Pictures stay out of the copy; set down each line of the listing below exactly.

═════ Source data ═════

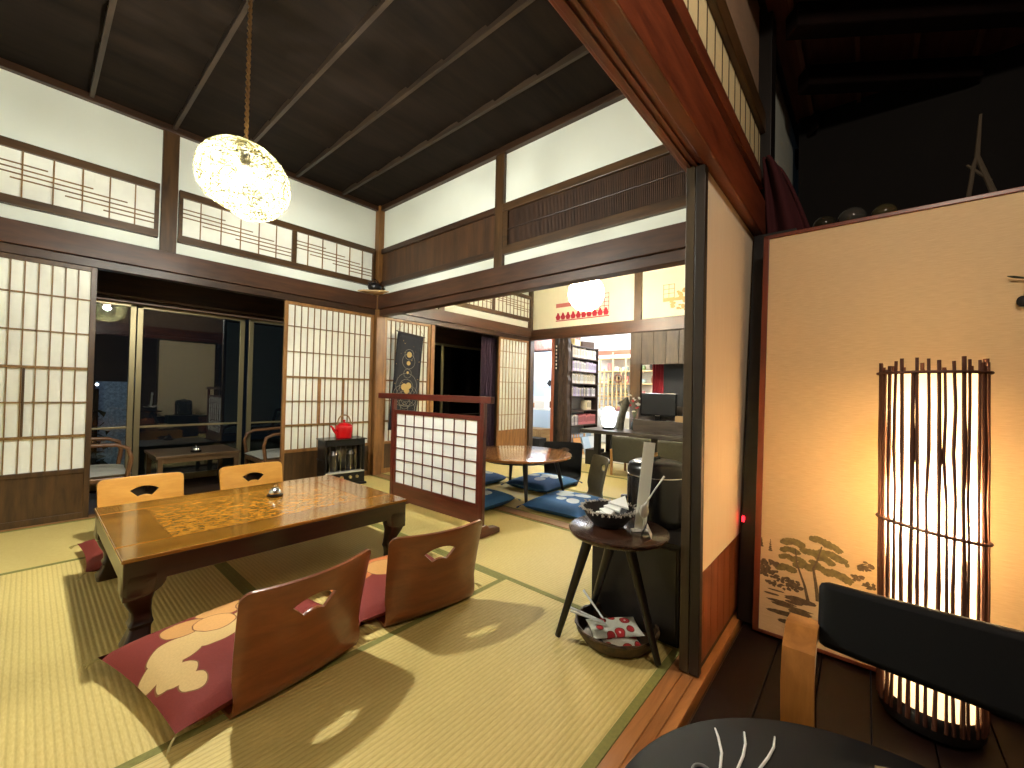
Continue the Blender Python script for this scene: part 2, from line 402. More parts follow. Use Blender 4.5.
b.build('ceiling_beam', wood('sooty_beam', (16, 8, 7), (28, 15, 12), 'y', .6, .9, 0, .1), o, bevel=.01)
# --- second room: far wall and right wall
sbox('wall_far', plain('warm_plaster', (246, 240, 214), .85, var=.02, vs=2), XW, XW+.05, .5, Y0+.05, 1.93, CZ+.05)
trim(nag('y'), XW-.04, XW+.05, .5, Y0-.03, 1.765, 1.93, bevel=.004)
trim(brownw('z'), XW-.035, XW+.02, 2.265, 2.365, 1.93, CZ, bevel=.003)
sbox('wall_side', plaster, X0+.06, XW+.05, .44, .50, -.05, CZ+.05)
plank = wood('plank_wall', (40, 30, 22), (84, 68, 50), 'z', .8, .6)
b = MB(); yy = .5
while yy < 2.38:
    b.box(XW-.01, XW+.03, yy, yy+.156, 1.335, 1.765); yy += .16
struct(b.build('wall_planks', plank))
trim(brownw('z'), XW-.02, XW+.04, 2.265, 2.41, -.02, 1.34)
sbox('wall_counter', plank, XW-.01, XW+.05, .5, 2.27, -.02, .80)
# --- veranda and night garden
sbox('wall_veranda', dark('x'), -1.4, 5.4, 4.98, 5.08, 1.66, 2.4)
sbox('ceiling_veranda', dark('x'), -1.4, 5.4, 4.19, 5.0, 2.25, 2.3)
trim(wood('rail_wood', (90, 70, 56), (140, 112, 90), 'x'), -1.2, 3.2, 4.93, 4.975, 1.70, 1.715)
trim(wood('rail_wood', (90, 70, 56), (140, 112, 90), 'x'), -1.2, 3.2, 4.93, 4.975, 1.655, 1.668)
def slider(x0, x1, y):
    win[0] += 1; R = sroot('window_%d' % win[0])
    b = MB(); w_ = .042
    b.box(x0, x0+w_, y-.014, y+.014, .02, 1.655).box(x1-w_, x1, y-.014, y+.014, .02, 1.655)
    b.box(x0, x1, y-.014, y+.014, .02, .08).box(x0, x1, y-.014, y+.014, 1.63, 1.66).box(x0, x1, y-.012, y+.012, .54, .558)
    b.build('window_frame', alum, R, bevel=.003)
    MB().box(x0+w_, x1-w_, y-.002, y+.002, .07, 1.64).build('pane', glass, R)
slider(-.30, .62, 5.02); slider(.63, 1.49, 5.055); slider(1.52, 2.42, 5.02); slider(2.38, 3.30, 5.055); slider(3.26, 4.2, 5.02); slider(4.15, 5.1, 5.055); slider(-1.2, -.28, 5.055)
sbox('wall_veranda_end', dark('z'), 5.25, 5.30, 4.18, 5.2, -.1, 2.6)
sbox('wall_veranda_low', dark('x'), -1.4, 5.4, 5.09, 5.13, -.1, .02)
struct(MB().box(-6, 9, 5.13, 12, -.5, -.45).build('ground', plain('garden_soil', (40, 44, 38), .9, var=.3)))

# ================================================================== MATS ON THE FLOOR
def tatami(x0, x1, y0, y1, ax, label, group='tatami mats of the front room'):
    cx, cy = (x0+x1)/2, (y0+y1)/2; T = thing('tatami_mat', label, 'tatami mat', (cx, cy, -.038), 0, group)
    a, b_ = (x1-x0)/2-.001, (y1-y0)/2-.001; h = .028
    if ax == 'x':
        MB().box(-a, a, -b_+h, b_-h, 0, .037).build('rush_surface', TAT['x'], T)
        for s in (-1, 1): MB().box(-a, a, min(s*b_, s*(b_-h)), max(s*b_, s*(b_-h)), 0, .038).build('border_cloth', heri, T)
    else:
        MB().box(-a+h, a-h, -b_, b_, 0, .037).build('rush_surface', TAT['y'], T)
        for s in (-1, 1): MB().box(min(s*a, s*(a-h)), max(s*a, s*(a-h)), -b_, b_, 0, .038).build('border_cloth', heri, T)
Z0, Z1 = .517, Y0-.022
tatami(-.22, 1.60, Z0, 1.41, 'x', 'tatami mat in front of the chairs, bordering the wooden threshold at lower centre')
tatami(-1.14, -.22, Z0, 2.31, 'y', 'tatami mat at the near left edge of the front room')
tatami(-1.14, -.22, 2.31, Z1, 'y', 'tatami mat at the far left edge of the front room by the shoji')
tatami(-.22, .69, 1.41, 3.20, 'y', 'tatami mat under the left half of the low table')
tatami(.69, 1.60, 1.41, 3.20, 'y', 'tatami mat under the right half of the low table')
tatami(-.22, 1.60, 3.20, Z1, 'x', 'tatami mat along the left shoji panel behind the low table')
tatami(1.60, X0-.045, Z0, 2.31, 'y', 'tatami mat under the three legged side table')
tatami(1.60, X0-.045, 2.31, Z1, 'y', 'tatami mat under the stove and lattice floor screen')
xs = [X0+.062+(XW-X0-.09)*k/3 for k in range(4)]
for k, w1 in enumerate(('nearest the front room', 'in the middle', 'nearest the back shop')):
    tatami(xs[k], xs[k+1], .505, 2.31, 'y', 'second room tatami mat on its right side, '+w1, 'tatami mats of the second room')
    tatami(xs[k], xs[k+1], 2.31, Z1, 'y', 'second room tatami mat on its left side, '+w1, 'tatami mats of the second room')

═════

▶ **Solution to the exercise**
Continue the Blender Python script for this scene: part 2, from line 402. More parts follow. Use Blender 4.5.
b.build('ceiling_beam', wood('sooty_beam', (16, 8, 7), (28, 15, 12), 'y', .6, .9, 0, .1), o, bevel=.01)
# --- second room: far wall and right wall
sbox('wall_far', plain('warm_plaster', (246, 240, 214), .85, var=.02, vs=2), XW, XW+.05, .5, Y0+.05, 1.93, CZ+.05)
trim(nag('y'), XW-.04, XW+.05, .5, Y0-.03, 1.765, 1.93, bevel=.004)
trim(brownw('z'), XW-.035, XW+.02, 2.265, 2.365, 1.93, CZ, bevel=.003)
sbox('wall_side', plaster, X0+.06, XW+.05, .44, .50, -.05, CZ+.05)
plank = wood('plank_wall', (40, 30, 22), (84, 68, 50), 'z', .8, .6)
b = MB(); yy = .5
while yy < 2.38:
    b.box(XW-.01, XW+.03, yy, yy+.156, 1.335, 1.765); yy += .16
struct(b.build('wall_planks', plank))
trim(brownw('z'), XW-.02, XW+.04, 2.265, 2.41, -.02, 1.34)
sbox('wall_counter', plank, XW-.01, XW+.05, .5, 2.27, -.02, .80)
# --- veranda and night garden
sbox('wall_veranda', dark('x'), -1.4, 5.4, 4.98, 5.08, 1.66, 2.4)
sbox('ceiling_veranda', dark('x'), -1.4, 5.4, 4.19, 5.0, 2.25, 2.3)
trim(wood('rail_wood', (90, 70, 56), (140, 112, 90), 'x'), -1.2, 3.2, 4.93, 4.975, 1.70, 1.715)
trim(wood('rail_wood', (90, 70, 56), (140, 112, 90), 'x'), -1.2, 3.2, 4.93, 4.975, 1.655, 1.668)
def slider(x0, x1, y):
    win[0] += 1; R = sroot('window_%d' % win[0])
    b = MB(); w_ = .042
    b.box(x0, x0+w_, y-.014, y+.014, .02, 1.655).box(x1-w_, x1, y-.014, y+.014, .02, 1.655)
    b.box(x0, x1, y-.014, y+.014, .02, .08).box(x0, x1, y-.014, y+.014, 1.63, 1.66).box(x0, x1, y-.012, y+.012, .54, .558)
    b.build('window_frame', alum, R, bevel=.003)
    MB().box(x0+w_, x1-w_, y-.002, y+.002, .07, 1.64).build('pane', glass, R)
slider(-.30, .62, 5.02); slider(.63, 1.49, 5.055); slider(1.52, 2.42, 5.02); slider(2.38, 3.30, 5.055); slider(3.26, 4.2, 5.02); slider(4.15, 5.1, 5.055); slider(-1.2, -.28, 5.055)
sbox('wall_veranda_end', dark('z'), 5.25, 5.30, 4.18, 5.2, -.1, 2.6)
sbox('wall_veranda_low', dark('x'), -1.4, 5.4, 5.09, 5.13, -.1, .02)
struct(MB().box(-6, 9, 5.13, 12, -.5, -.45).build('ground', plain('garden_soil', (40, 44, 38), .9, var=.3)))

# ================================================================== MATS ON THE FLOOR
def tatami(x0, x1, y0, y1, ax, label, group='tatami mats of the front room'):
    cx, cy = (x0+x1)/2, (y0+y1)/2; T = thing('tatami_mat', label, 'tatami mat', (cx, cy, -.038), 0, group)
    a, b_ = (x1-x0)/2-.001, (y1-y0)/2-.001; h = .028
    if ax == 'x':
        MB().box(-a, a, -b_+h, b_-h, 0, .037).build('rush_surface', TAT['x'], T)
        for s in (-1, 1): MB().box(-a, a, min(s*b_, s*(b_-h)), max(s*b_, s*(b_-h)), 0, .038).build('border_cloth', heri, T)
    else:
        MB().box(-a+h, a-h, -b_, b_, 0, .037).build('rush_surface', TAT['y'], T)
        for s in (-1, 1): MB().box(min(s*a, s*(a-h)), max(s*a, s*(a-h)), -b_, b_, 0, .038).build('border_cloth', heri, T)
Z0, Z1 = .517, Y0-.022
tatami(-.22, 1.60, Z0, 1.41, 'x', 'tatami mat in front of the chairs, bordering the wooden threshold at lower centre')
tatami(-1.14, -.22, Z0, 2.31, 'y', 'tatami mat at the near left edge of the front room')
tatami(-1.14, -.22, 2.31, Z1, 'y', 'tatami mat at the far left edge of the front room by the shoji')
tatami(-.22, .69, 1.41, 3.20, 'y', 'tatami mat under the left half of the low table')
tatami(.69, 1.60, 1.41, 3.20, 'y', 'tatami mat under the right half of the low table')
tatami(-.22, 1.60, 3.20, Z1, 'x', 'tatami mat along the left shoji panel behind the low table')
tatami(1.60, X0-.045, Z0, 2.31, 'y', 'tatami mat under the three legged side table')
tatami(1.60, X0-.045, 2.31, Z1, 'y', 'tatami mat under the stove and lattice floor screen')
xs = [X0+.062+(XW-X0-.09)*k/3 for k in range(4)]
for k, w1 in enumerate(('nearest the front room', 'in the middle', 'nearest the back shop')):
    tatami(xs[k], xs[k+1], .505, 2.31, 'y', 'second room tatami mat on its right side, '+w1, 'tatami mats of the second room')
    tatami(xs[k], xs[k+1], 2.31, Z1, 'y', 'second room tatami mat on its left side, '+w1, 'tatami mats of the second room')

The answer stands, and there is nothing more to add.